As for case studies, what annoys me isn’t so much that good case studies are being shared by folks who didn’t have anything to do with them. What drives me nuts is that the majority of case studies being presented are absolutely horrible. They start out with lofty “objectives” but when you read them all the way through, they’re sh*t. I read one the other week that started by talking about how company X’s social media initiatives galvanized its community, increased awareness for the brand and generated a boon in engagement and conversations. Very well written stuff. But by the end, the only piece of “data” it presented as evidence was an anecdote about how their blogger (the guy who wrote the case study) was recognized by one of his readers at a conference and started a conversation with him. That was it.
Another company (this one a major consumer brand) had its PR firm construct a wonderfully worded case study based on what it believes is a social media program. Truth: That brand puts on parties and events at major conferences and uses social media to promote them. In between, it blows off most of its “fans” on the more common social media channels. As a footnote, that incredibly successful social media program has failed to garner even 20,000 followers on Twitter, even with a full time Social Media staff of 4. Not that Twitter numbers should be a goal, but they are indicative of value and engagement. When I have more followers (and more importantly more engagement) with people than a major global brand with a dedicated staff and all the power of its marketing might, something is wrong. Yet, I find their case study of “success” popping up all over the place. I am not impressed.

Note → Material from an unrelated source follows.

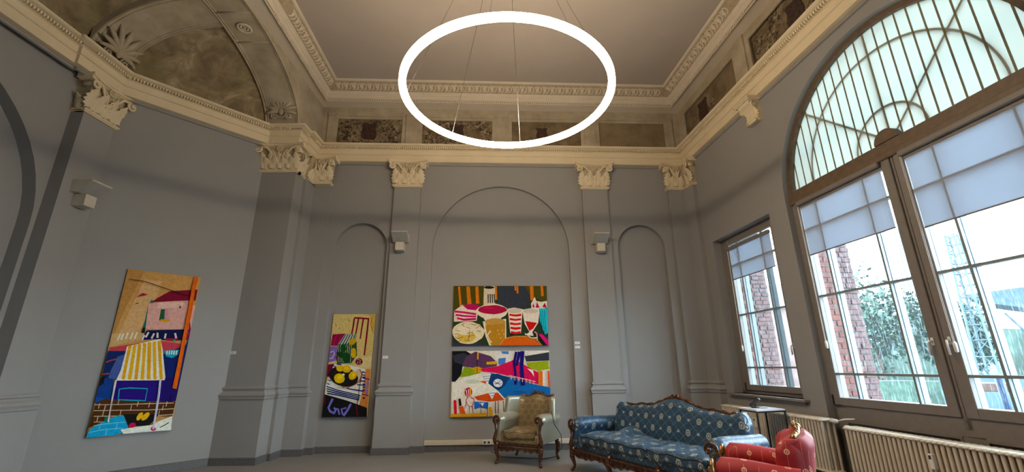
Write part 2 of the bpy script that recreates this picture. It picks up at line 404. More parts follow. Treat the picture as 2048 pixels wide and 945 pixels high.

Truth: Unless your case study is campaign based (like Dell’s sales via Twitter), most companies haven’t been in the social space long enough to have anything of substance to present. They’re rushing BS “case studies” to get their seat at the table or help justify the funding of programs which have, for the most part, been shams. (The fact that I had to step in and explain to so many social media directors that ROI and non financial impact were two different things is shocking. And indicative of a much larger problem.)
Remember the Skittles thing? Everyone thought it was the most brilliant use of Social Media. It was a friggin’ stunt. Nothing more. Did it impact sales of Skittles? Did it really create a sustainable community around Skittles? This is what happens when traditional PR and Advertising people get brought in to create case-study material in a space they haven’t spent more than 6 weeks exploring. It’s just sad.
There are far too many people talking out of their asses right now, and even more people believing them, hook, line and sinker. It’s a very dangerous time for Social Media. It could easily fall into the same trap that WOM did a few years ago. I don’t intend to let it happen. That’s why the #Likeminds team and I decided to put on the Summit in February. To actually cut through the bullshit and find the real social media-related case studies organizations should look at and learn from.
Great comment, Gavin. Cheers.
Olivier:
Great recap and your readers’ comment apply to all conferences and event, not just social media conferences.
Thanks for asking the tough questions and speaking out on this. Let’s just hope conference organizers, and meetings and events associations like MPI, PCMA, IAEE and others are listening. That’s the real audiences that need to hear these points!
So who has the best “Social Media Conference Bingo” card out there? 😉 Just wondering.